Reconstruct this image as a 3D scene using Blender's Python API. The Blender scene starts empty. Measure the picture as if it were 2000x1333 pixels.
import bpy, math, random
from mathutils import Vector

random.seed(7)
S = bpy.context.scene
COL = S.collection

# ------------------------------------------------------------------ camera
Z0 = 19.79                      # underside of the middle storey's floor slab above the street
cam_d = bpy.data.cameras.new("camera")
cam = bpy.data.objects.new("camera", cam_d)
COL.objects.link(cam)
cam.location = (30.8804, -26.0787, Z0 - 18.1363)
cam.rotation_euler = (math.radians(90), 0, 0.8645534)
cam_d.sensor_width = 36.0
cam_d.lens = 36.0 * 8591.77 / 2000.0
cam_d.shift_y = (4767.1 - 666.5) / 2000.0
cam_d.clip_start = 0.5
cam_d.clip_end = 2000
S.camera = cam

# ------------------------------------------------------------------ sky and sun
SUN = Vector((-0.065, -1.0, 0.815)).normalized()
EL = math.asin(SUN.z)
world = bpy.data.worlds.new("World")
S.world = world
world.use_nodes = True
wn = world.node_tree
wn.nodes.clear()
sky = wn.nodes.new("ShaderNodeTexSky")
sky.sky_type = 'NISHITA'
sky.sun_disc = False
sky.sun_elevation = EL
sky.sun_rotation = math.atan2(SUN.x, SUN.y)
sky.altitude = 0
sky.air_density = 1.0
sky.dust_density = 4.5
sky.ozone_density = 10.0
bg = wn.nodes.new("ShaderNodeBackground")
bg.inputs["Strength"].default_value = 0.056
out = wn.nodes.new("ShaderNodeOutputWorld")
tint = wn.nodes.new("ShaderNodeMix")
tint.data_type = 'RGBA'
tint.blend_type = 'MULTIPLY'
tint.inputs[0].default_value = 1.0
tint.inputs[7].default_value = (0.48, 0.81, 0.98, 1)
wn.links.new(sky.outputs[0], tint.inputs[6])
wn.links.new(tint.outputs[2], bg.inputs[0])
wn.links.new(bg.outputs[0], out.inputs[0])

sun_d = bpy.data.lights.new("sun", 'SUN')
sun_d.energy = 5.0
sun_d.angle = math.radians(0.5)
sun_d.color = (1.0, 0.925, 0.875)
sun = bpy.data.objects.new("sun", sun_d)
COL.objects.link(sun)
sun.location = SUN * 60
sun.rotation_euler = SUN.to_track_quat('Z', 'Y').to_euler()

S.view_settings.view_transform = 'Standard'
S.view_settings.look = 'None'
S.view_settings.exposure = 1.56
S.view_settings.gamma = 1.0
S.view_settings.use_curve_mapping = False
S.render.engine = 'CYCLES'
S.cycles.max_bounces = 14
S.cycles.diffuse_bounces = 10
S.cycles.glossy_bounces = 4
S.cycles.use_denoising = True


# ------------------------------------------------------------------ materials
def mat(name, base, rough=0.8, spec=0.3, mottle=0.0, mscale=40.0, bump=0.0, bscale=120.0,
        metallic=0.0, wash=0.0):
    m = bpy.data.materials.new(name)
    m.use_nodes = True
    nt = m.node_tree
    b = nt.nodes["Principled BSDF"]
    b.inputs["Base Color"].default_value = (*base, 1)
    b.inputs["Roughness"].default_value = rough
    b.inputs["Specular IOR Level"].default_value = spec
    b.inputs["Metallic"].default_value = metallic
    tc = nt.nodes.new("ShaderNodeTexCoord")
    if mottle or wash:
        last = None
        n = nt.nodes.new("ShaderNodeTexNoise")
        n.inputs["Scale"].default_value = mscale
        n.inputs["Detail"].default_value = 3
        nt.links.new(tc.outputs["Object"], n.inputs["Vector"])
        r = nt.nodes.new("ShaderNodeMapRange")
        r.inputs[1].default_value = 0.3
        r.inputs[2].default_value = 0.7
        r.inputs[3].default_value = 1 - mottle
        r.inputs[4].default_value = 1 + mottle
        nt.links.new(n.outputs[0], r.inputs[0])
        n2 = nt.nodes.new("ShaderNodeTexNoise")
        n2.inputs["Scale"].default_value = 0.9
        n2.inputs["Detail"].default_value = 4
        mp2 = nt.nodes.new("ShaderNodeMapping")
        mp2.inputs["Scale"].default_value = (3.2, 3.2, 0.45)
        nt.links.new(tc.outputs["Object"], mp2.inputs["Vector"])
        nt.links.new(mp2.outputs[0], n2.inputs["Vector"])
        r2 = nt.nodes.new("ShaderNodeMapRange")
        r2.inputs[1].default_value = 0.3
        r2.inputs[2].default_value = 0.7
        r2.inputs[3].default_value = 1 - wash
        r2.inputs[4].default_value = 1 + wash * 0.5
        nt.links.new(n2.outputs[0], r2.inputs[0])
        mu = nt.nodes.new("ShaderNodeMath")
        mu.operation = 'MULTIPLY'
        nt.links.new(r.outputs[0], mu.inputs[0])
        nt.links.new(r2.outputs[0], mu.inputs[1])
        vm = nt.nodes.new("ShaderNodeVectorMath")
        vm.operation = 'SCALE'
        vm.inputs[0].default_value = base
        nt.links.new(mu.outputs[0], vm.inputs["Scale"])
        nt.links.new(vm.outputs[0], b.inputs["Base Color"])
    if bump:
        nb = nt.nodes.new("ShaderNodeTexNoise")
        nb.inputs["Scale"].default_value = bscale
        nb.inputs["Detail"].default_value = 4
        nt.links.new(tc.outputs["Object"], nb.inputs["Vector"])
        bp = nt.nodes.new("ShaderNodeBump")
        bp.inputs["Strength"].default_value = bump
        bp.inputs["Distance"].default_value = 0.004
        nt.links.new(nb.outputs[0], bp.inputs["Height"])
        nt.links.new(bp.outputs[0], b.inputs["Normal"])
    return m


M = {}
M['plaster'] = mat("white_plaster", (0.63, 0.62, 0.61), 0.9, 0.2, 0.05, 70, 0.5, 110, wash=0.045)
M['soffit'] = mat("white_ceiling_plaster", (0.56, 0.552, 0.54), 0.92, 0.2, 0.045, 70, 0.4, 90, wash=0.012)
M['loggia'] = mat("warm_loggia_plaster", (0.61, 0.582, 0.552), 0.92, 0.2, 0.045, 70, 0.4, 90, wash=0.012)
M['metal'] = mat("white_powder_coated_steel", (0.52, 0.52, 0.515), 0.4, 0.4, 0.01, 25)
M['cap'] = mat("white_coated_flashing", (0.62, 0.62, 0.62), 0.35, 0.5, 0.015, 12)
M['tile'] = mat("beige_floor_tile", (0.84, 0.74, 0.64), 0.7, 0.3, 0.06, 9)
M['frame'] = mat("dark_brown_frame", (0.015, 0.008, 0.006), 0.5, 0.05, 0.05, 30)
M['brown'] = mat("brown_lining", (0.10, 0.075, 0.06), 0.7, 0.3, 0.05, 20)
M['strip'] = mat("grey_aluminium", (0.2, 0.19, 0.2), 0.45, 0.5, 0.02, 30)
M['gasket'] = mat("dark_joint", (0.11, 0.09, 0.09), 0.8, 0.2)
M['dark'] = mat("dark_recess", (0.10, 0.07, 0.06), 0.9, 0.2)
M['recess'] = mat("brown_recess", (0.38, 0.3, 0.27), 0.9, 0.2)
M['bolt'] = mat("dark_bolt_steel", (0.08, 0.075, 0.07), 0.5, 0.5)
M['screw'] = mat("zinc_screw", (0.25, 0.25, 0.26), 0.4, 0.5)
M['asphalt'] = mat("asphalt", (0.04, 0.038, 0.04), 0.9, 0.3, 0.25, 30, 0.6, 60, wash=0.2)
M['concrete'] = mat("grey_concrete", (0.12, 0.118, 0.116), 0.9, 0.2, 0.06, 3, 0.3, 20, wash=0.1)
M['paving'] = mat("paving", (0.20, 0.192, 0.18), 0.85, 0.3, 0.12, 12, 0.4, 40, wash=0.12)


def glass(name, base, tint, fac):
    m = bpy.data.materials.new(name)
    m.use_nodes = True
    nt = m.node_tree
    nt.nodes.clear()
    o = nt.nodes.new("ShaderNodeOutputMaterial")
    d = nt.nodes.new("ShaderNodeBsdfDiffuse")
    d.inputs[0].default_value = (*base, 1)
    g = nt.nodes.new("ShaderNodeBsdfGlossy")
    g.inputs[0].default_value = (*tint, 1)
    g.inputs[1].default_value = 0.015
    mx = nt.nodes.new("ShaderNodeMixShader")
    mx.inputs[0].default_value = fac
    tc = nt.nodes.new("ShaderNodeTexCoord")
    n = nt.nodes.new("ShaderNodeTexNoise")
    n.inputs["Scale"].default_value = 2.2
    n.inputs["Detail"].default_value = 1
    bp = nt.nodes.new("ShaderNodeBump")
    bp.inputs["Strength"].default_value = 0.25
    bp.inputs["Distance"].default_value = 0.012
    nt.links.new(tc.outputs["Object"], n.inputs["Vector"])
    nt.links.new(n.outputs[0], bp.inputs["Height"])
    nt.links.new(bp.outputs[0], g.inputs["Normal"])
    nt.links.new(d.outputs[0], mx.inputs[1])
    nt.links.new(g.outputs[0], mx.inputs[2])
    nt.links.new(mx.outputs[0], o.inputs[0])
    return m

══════

▸ DIRECTION
Everything from the first line through the line containing "S.camera = cam" should be quoted exactly, and nothing beyond it.

▸ FULL SOLUTION
Reconstruct this image as a 3D scene using Blender's Python API. The Blender scene starts empty. Measure the picture as if it were 2000x1333 pixels.
import bpy, math, random
from mathutils import Vector

random.seed(7)
S = bpy.context.scene
COL = S.collection

# ------------------------------------------------------------------ camera
Z0 = 19.79                      # underside of the middle storey's floor slab above the street
cam_d = bpy.data.cameras.new("camera")
cam = bpy.data.objects.new("camera", cam_d)
COL.objects.link(cam)
cam.location = (30.8804, -26.0787, Z0 - 18.1363)
cam.rotation_euler = (math.radians(90), 0, 0.8645534)
cam_d.sensor_width = 36.0
cam_d.lens = 36.0 * 8591.77 / 2000.0
cam_d.shift_y = (4767.1 - 666.5) / 2000.0
cam_d.clip_start = 0.5
cam_d.clip_end = 2000
S.camera = cam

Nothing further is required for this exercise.